Tower of the Stargazer

stargazer_coverAfter running my players through a short introductory adventure I’d written myself in order to set the scene of the Windfare Dale setting, I presented them with a numer of “hooks” when they returned to town. The tale of a master thief passing through the town recently and local legends about a lightning-stricken tower off in the wilderness seemed to do the trick, so off they went to the Tower of the Stargazer.

First, a warning; this review / play report contains a few spoilers.

Let me start by saying my group had a terrific time in this tower; they all liked the adventure very much and I was also pleased with our sessions (they spent two entire four-hour sessions on this adventure). The adventure has a good setup, a nice atmosphere and feels easily adaptable to almost any setting and campaign style.

The PDF looks good enough, the formatting is a bit dated but the text is well written.

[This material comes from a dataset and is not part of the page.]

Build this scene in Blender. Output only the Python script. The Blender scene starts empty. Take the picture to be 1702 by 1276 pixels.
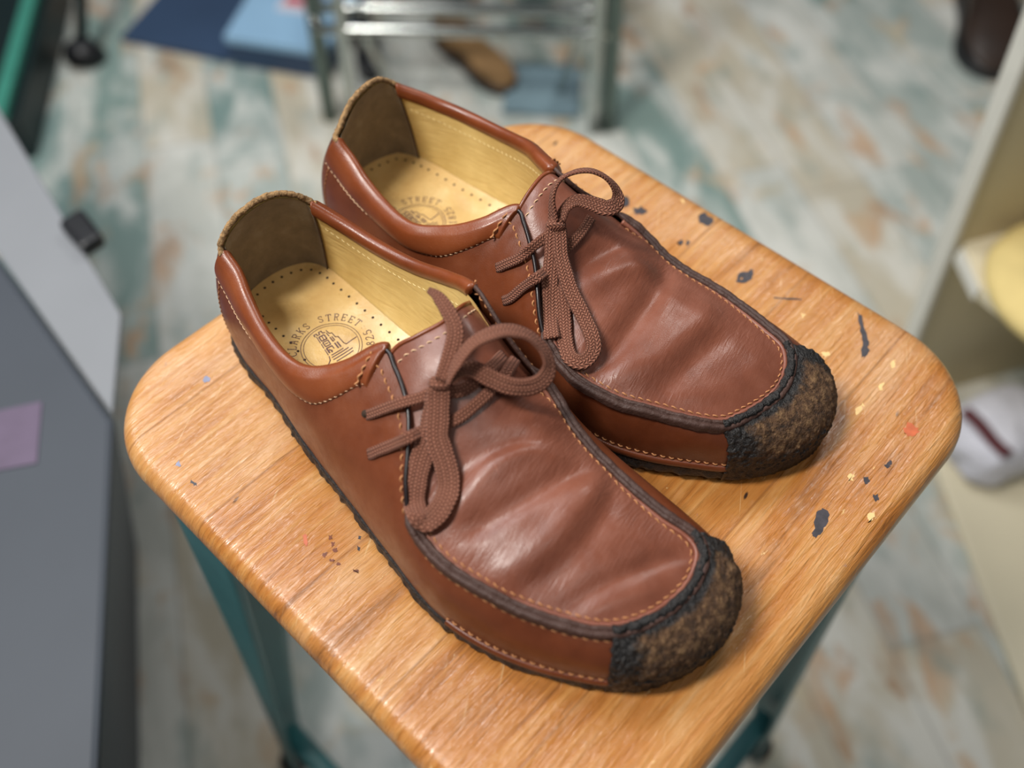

The only real suggestion I would make if the adventure ever got an update would be to structure the presentations of the more complicated chambers in a better way; an initial presentation of the whole room, its contents and what is immediately apparent about them followed by another structured list describing each section or component in more detail. Some room descriptions run many pages, and even though I prepared thoroughly I found myself needing to pause the action a couple of times to just get my bearings and make sure I wasn’t making a mistake. My advice to the GM would be to not only read this adventure beforehand, but also compose some notes or mark critical passages with a colored pen.

It was my intention to try to run this adventure almost completely “by the book”, but I did make a couple of changes. Nothing major, but a few encounters and problems just didn’t feel right for my group of players. All in all, the central locations and interactions went unchanged.

The tower is indeed suitably lethal; in our group, three characters met their end in the tower, all of them in suitably grisly and/or comical ways. An unfortunate rogue died from a classical poison needle trap on a locked chest. Sweeter still was how his friend the dwarf was so frustrated with this he started hewing at the chest with his axe; a chest containing nothing but a demon trapped in a glass jar, which was promptly released and treated to some dwarf burger. Also, one character fell prey to the best set-up trap/bait in the adventure, managing to get himself sent into the void and eaten alive by space flora…

To sum up, I think this adventure is a very good introduction to OSR gaming (and at just over €2 for the PDF at the moment, an utter steal). The setting for this adventure is very static, without random encounters,no real time constraints and reactive encounters; for later adventures, I’d say this was a weak point, but for an introduction it is excellent. If the players manage to find all treasure in the adventure, they may very well advance to second level even if they were absolute beginners beforehand – this might not be to everyone’s taste, so have a look at the treasure at the end of the adventure and make sure it fits into your “XP economy”.